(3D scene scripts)

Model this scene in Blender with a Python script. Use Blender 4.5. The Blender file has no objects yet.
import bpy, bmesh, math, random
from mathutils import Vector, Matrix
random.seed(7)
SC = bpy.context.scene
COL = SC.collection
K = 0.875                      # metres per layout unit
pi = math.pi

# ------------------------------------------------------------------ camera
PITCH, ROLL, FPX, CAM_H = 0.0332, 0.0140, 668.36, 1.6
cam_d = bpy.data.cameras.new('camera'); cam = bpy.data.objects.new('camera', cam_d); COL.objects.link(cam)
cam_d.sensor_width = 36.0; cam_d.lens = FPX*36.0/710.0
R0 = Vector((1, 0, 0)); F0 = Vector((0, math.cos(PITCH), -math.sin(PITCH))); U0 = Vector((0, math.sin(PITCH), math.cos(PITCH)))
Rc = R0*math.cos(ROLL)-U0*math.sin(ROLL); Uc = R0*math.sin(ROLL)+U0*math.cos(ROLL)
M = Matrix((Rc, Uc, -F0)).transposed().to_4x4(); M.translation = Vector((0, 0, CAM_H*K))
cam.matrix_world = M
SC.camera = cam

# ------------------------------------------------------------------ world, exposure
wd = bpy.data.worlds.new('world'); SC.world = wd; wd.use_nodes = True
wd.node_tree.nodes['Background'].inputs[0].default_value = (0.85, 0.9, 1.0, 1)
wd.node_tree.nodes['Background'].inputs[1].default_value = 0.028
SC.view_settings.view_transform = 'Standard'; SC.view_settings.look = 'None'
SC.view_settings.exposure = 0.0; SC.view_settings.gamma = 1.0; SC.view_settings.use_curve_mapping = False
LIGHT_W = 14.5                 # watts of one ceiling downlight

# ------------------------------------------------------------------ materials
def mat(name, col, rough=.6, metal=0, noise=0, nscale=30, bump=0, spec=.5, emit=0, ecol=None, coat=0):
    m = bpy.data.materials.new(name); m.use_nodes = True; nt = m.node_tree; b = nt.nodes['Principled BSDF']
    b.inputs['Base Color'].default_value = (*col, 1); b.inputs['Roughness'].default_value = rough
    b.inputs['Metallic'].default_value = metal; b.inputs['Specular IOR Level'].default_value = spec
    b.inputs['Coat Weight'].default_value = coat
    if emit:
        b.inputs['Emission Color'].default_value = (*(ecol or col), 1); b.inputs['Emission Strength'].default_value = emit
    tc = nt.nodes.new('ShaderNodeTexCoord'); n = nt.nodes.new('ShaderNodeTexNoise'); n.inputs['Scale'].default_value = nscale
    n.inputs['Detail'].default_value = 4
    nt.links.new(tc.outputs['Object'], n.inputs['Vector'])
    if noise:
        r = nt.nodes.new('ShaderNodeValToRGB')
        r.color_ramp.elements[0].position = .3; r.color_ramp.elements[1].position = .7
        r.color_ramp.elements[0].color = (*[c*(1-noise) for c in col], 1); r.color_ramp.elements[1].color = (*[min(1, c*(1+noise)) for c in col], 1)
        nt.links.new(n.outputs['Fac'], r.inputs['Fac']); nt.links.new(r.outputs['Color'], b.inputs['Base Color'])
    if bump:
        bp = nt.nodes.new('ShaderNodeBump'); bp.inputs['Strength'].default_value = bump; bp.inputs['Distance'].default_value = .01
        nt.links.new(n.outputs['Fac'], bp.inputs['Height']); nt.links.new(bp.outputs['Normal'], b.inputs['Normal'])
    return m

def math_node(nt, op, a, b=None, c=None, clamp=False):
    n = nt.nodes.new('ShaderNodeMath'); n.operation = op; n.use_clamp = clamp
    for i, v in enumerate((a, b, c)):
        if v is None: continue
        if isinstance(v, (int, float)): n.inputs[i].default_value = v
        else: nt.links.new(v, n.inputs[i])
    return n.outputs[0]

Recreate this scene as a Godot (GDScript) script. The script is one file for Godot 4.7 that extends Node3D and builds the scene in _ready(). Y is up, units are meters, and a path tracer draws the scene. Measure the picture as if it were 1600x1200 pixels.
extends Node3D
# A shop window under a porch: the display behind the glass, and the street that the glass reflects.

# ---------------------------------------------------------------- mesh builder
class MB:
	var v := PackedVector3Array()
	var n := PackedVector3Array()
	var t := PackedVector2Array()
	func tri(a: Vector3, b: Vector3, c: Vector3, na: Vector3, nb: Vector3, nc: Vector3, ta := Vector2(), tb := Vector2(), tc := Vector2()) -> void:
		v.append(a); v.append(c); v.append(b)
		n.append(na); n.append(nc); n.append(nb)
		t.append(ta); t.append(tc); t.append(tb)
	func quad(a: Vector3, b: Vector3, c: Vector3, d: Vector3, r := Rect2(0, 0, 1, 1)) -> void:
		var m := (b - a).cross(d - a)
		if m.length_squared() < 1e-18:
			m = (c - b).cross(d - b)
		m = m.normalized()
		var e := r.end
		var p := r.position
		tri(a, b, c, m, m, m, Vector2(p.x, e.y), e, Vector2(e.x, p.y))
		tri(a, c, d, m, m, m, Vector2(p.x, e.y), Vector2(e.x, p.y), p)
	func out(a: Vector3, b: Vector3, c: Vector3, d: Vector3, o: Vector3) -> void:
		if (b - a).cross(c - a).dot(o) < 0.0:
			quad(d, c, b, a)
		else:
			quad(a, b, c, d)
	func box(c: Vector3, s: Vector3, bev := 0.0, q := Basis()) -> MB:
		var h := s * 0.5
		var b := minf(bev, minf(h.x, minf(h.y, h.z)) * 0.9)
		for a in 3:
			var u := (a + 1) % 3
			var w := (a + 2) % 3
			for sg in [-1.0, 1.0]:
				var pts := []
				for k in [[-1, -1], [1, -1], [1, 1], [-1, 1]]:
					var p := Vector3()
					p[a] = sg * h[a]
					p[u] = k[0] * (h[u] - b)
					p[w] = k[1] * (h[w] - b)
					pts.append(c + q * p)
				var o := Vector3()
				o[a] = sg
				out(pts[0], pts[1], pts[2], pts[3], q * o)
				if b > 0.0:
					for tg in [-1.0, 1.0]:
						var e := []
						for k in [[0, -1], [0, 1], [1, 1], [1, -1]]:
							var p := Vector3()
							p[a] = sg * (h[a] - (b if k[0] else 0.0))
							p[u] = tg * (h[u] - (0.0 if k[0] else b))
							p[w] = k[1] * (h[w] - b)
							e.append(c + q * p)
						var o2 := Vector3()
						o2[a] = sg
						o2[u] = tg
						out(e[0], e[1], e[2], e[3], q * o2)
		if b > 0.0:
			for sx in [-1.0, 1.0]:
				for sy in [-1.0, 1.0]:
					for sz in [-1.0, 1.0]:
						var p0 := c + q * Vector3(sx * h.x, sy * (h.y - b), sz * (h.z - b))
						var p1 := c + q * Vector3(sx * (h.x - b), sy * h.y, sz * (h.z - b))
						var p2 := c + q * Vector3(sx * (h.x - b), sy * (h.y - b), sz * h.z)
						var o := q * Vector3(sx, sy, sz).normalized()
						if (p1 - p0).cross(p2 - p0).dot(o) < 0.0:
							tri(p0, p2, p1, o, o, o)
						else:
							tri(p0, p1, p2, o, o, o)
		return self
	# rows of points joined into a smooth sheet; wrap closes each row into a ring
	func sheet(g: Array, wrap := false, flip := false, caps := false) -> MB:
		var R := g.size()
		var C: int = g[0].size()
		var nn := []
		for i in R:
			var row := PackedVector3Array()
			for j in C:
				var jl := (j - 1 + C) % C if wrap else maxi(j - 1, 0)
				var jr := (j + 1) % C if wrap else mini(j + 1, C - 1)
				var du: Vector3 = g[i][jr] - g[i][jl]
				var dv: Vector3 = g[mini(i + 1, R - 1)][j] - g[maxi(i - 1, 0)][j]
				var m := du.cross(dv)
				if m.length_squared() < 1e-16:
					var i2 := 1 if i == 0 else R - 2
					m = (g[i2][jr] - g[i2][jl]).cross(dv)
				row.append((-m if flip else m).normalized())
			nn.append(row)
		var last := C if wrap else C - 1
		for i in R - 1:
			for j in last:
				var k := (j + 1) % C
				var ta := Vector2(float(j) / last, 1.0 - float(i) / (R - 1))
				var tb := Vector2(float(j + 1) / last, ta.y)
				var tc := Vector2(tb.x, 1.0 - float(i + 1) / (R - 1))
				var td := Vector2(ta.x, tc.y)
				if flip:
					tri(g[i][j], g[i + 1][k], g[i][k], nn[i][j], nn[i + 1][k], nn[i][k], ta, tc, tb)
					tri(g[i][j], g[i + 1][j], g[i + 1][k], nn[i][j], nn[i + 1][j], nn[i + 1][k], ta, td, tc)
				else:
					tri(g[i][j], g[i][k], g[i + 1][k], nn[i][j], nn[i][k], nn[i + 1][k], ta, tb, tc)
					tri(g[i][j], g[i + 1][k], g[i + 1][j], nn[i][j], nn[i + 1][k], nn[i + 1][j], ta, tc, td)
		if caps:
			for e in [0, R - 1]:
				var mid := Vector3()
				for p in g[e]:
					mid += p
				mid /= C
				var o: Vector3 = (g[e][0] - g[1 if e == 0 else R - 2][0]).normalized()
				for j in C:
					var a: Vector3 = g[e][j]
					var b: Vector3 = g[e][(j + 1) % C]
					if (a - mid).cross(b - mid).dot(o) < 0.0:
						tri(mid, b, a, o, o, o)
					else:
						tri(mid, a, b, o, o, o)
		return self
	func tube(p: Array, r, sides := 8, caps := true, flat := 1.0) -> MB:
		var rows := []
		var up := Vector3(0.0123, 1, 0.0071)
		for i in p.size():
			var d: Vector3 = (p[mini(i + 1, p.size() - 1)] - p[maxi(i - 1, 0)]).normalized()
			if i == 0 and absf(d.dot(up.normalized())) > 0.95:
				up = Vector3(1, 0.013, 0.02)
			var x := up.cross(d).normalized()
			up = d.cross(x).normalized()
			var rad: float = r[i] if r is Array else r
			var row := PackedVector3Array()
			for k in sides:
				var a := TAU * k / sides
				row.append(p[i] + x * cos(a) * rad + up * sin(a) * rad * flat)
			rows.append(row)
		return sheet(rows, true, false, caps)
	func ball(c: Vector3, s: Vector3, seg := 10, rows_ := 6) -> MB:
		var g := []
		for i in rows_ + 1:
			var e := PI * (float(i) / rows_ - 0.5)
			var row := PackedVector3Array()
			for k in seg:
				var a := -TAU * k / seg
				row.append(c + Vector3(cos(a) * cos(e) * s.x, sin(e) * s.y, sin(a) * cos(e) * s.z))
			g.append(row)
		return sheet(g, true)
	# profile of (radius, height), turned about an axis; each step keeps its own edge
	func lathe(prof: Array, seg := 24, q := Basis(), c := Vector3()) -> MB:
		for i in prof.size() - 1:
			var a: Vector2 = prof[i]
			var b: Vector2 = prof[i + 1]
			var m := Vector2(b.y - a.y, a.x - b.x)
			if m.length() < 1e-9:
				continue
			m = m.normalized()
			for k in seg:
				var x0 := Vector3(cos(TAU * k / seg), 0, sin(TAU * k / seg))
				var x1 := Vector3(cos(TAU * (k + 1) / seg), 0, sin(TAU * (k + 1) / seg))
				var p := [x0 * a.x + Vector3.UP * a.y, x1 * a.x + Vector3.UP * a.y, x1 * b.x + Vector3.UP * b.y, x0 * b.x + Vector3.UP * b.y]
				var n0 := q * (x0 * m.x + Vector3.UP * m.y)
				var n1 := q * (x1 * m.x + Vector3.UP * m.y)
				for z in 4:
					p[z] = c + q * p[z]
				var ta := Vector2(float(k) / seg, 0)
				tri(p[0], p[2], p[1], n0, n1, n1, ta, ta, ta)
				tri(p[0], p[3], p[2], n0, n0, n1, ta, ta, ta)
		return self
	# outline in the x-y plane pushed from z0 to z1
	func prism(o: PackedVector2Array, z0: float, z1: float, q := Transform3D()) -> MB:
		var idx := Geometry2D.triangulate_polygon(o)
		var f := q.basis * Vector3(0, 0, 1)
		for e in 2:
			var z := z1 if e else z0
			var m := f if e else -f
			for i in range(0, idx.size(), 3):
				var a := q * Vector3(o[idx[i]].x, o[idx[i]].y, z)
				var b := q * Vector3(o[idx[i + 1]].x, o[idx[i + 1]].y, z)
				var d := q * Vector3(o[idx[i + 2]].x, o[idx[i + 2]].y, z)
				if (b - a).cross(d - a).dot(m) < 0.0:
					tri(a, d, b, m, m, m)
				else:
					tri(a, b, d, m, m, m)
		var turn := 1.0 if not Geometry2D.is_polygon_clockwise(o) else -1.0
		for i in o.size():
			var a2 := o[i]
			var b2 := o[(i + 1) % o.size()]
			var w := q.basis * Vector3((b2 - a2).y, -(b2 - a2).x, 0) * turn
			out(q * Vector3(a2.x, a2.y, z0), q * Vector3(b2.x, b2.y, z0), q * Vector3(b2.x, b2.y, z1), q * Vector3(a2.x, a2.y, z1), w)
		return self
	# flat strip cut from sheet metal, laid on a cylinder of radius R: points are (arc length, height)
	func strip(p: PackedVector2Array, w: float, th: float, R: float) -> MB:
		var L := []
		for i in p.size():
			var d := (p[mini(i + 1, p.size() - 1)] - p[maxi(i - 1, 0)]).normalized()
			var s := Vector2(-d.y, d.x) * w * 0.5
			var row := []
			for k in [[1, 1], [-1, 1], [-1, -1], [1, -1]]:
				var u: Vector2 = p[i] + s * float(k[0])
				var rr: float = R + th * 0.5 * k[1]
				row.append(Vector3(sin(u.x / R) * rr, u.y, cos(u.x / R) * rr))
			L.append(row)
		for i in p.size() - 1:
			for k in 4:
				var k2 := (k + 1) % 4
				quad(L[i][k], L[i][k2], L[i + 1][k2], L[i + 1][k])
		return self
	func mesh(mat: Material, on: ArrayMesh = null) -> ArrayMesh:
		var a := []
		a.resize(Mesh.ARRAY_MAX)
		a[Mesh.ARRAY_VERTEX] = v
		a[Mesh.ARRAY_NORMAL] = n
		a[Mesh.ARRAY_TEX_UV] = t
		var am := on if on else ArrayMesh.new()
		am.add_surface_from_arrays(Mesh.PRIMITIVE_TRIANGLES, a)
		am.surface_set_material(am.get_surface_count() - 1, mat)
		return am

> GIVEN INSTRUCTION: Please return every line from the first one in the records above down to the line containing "pi = math.pi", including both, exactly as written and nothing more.

> SOLUTION:
Model this scene in Blender with a Python script. Use Blender 4.5. The Blender file has no objects yet.
import bpy, bmesh, math, random
from mathutils import Vector, Matrix
random.seed(7)
SC = bpy.context.scene
COL = SC.collection
K = 0.875                      # metres per layout unit
pi = math.pi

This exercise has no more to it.